Wednesday 27 March 2019

EC supports democracy

Says the Guranida today:


EU cannot betray 'increasing majority' who want UK to remain, says Tusk 


EC president hails those who marched against Brexit and millions who petitioned to revoke article 50

The actual context referred to Tusk saying that  if the UK had to take part in European elections after a loing delay to Brexit, that would be inconvenient but necessary because of this 'increasing majority'. 

On the democratic option of just revoking Article 50, it is interesting to see the SNP in full support, while at the same time lobbying for another binding referendum on Scottish independence.
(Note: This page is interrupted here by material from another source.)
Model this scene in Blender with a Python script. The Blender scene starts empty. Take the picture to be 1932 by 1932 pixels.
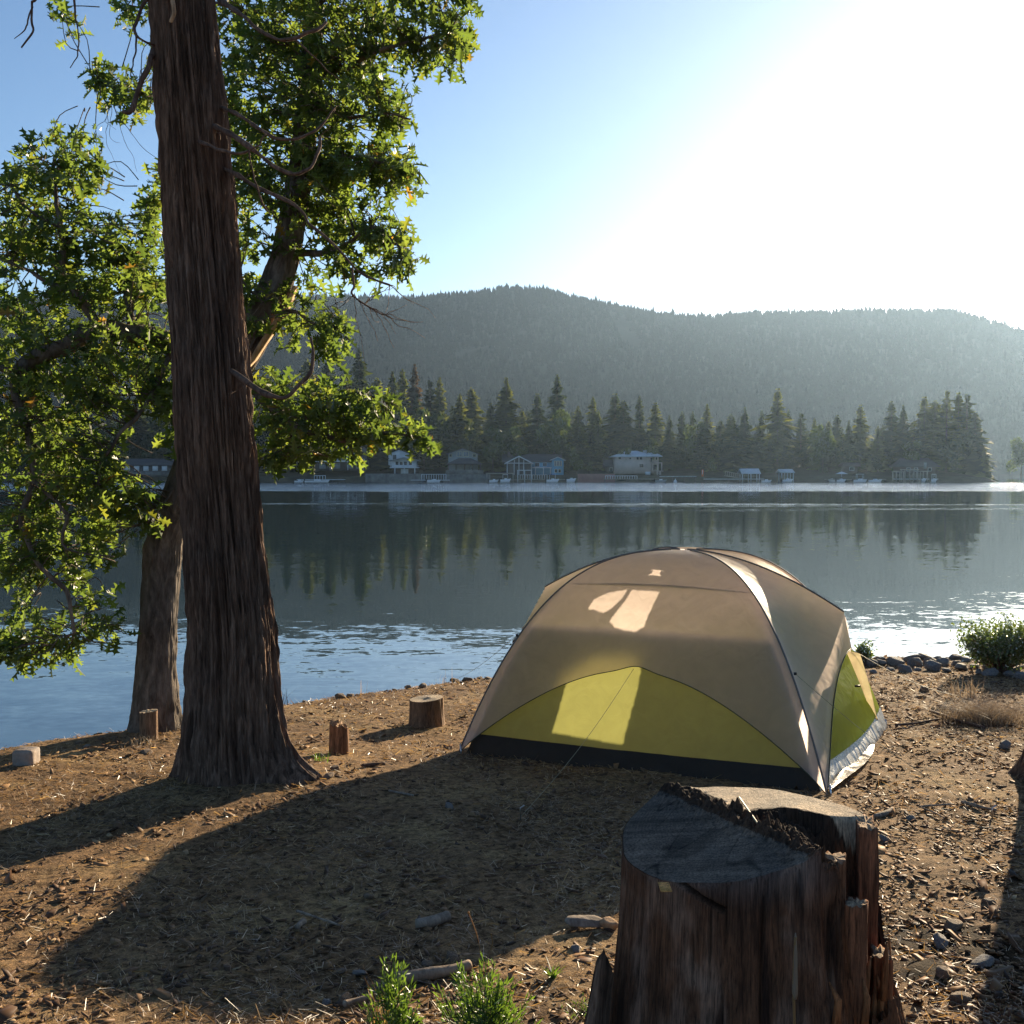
import bpy, math, random
import numpy as np
from mathutils import Vector, Matrix

random.seed(11)
RNG = np.random.default_rng(11)
R = math.radians
SC = bpy.context.scene
COL = SC.collection

# ------------------------------------------------------------------ camera
EZ = 3.6                      # eye above the lake surface (water is z = 0)
F = 2071.0                    # focal length in units of a 1932 px wide picture
TH = math.atan(80 / F)        # downward pitch
cam_d = bpy.data.cameras.new('camera')
cam_d.sensor_fit = 'HORIZONTAL'
cam_d.angle = 2 * math.atan(966 / F)
cam_d.clip_start = 0.05
cam_d.clip_end = 9000
cam = bpy.data.objects.new('camera', cam_d)
COL.objects.link(cam)
cam.location = (0, 0, EZ)
cam.rotation_euler = (math.pi / 2 - TH, 0, 0)
SC.camera = cam

# ------------------------------------------------------------------ sky, sun, exposure
SUN_AZ, SUN_EL = R(28.0), R(12.2)      # azimuth clockwise from +Y
S = Vector((math.sin(SUN_AZ) * math.cos(SUN_EL), math.cos(SUN_AZ) * math.cos(SUN_EL), math.sin(SUN_EL)))
w = bpy.data.worlds.new('World')
SC.world = w
w.use_nodes = True
nt = w.node_tree
sky = nt.nodes.new('ShaderNodeTexSky')
sky.sky_type = 'NISHITA'
sky.sun_disc = False
sky.sun_elevation = SUN_EL
sky.sun_rotation = SUN_AZ
sky.altitude = 1000
sky.air_density = 1.0
sky.dust_density = 1.2
sky.ozone_density = 3.2
bg = nt.nodes['Background']
bg.inputs[1].default_value = 0.06
nt.links.new(sky.outputs[0], bg.inputs[0])
sun_d = bpy.data.lights.new('sun', 'SUN')
sun_d.energy = 5.0
sun_d.angle = R(0.5)
sun_d.color = (1.0, 0.81, 0.55)
sun = bpy.data.objects.new('sun', sun_d)
COL.objects.link(sun)
sun.rotation_euler = S.to_track_quat('Z', 'Y').to_euler()
SC.view_settings.view_transform = 'Standard'
SC.view_settings.look = 'None'
SC.view_settings.gamma = 1
SC.view_settings.exposure = 1.55
SC.cycles.max_bounces = 8
SC.cycles.diffuse_bounces = 4
SC.cycles.glossy_bounces = 3
SC.cycles.transmission_bounces = 5
SC.cycles.volume_bounces = 0
SC.cycles.sample_clamp_indirect = 6
SC.cycles.caustics_reflective = False
SC.cycles.caustics_refractive = False
HAZE_DENSITY, HAZE_G = 0.000066, 0.62

# ------------------------------------------------------------------ projection helpers
def ray(px, py):
    dx, dy = px - 966, 966 - py
    return Vector((dx, F * math.cos(TH) + dy * math.sin(TH), -F * math.sin(TH) + dy * math.cos(TH)))
def P(px, py, depth):
    d = ray(px, py)
    d *= depth / d.y
    return Vector((d.x, d.y, EZ + d.z))

# ------------------------------------------------------------------ noise
_p = np.random.default_rng(5).permutation(256)
_p = np.concatenate([_p, _p, _p])
_g = np.random.default_rng(6).normal(size=(256, 3))
_g /= np.linalg.norm(_g, axis=1)[:, None]
def perlin(x, y, z=0.0):
    x, y, z = np.broadcast_arrays(np.asarray(x, float), np.asarray(y, float), np.asarray(z, float))
    xi, yi, zi = np.floor(x), np.floor(y), np.floor(z)
    fx, fy, fz = x - xi, y - yi, z - zi
    xi, yi, zi = xi.astype(int) & 255, yi.astype(int) & 255, zi.astype(int) & 255
    u, v, ww = [t * t * t * (t * (t * 6 - 15) + 10) for t in (fx, fy, fz)]
    def gr(i, j, k):
        h = _p[_p[_p[xi + i] + yi + j] + zi + k]
        g = _g[h]
        return g[..., 0] * (fx - i) + g[..., 1] * (fy - j) + g[..., 2] * (fz - k)
    a = gr(0, 0, 0) * (1 - u) + gr(1, 0, 0) * u
    b = gr(0, 1, 0) * (1 - u) + gr(1, 1, 0) * u
    c = gr(0, 0, 1) * (1 - u) + gr(1, 0, 1) * u
    d = gr(0, 1, 1) * (1 - u) + gr(1, 1, 1) * u
    return ((a * (1 - v) + b * v) * (1 - ww) + (c * (1 - v) + d * v) * ww) * 1.5
def fbm(x, y, z=0.0, o=4):
    s, a, f = 0, 0.5, 1.0
    for i in range(o):
        s = s + a * perlin(x * f + 13.7 * i, np.asarray(y) * f + 7.1 * i, np.asarray(z) * f)
        a *= 0.5; f *= 2.03
    return s
def sstep(a, b, x):
    t = np.clip((np.asarray(x, float) - a) / (b - a), 0, 1)
    return t * t * (3 - 2 * t)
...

The Government has apparently emailed all those who signed the petition (including the underage, the disqualified and the fake?) that:

“Revoking article 50 would break the promises made by government to the British people, disrespect the clear instruction from a democratic vote, and in turn, reduce confidence in our democracy.”

Meanwhile, A Chakrabortty is pushed up to attack one of the enemies of the petit-bourgeoisie, this time the upper classes:

the UK stands on the verge of a calamity as great as any since the war....And where are our political classes?...Sunday afternoon was Theresa May’s crisis summit at Chequers, to which Iain Duncan Smith came as Toad of Toad Hall, complete with open-top vintage sports car and cloth cap. Jacob Rees-Mogg’s chosen passenger was his 12-year-old son, Peter, because a national crisis evidently created the perfect occasion for bring-your-child-to-work day. Boris Johnson rocked up in his Spaffmobile before chuntering back to London to publish a column dumping all over the woman with whom he’d just been talking, dubbing her “chicken” and saying she had “bottled it”. (One of the columns, if it’s not too unseemly to mention, for which the Telegraph pays him £275,000 a year.) The BBC reports that these men refer to themselves as the Grand Wizards. Since that is an honorific used by the Ku Klux Klan, the best can be said is they have put as much thought into their nicknames as they ever did into the Irish backstop.

This is how today’s governing classes comport themselves, while the country teeters on the edge of a cliff...a fundamental trend in public life that is utterly corrosive....today’s political elite are strangers to collective interest or public responsibility...myopic cynicism...profound unseriousness...In his essential recent book Reckless Opportunists, [there is, naturally, a book to plug] Aeron Davis charts the breadth and the depth of this betrayal.[ He writes of]  a generation of leaders who are “precarious, rootless and increasingly self-serving”. They grab whatever they can – be that cheap headlines or fast money – and then crash out, even while loosening the very foundations of the institutions entrusted to them. Crucially, this is a genre of politics that relies on a strong state even as it bilks it of the necessary tax revenue...moneyed nihilism.

we need a wholesale reimagining of our institutions so that they better serve the rest of us, rather than just those who run them. This was one of the promises of the leave campaign, of course [so there is some leftwing case for Brexit?] , but it was always destined to be folded and put away inside the pocket of one of Rees-Mogg’s double-breasted jackets...Chaos and authoritarianism are fine, it appears, as long as they prove good for asset prices. In that elision between morality and financial returns is much that’s gone wrong with the governing classes

Strong analysis of the ruling class, even if a bit moralistic -- but what on earth is the connection to weak petty Remainering and identity politics?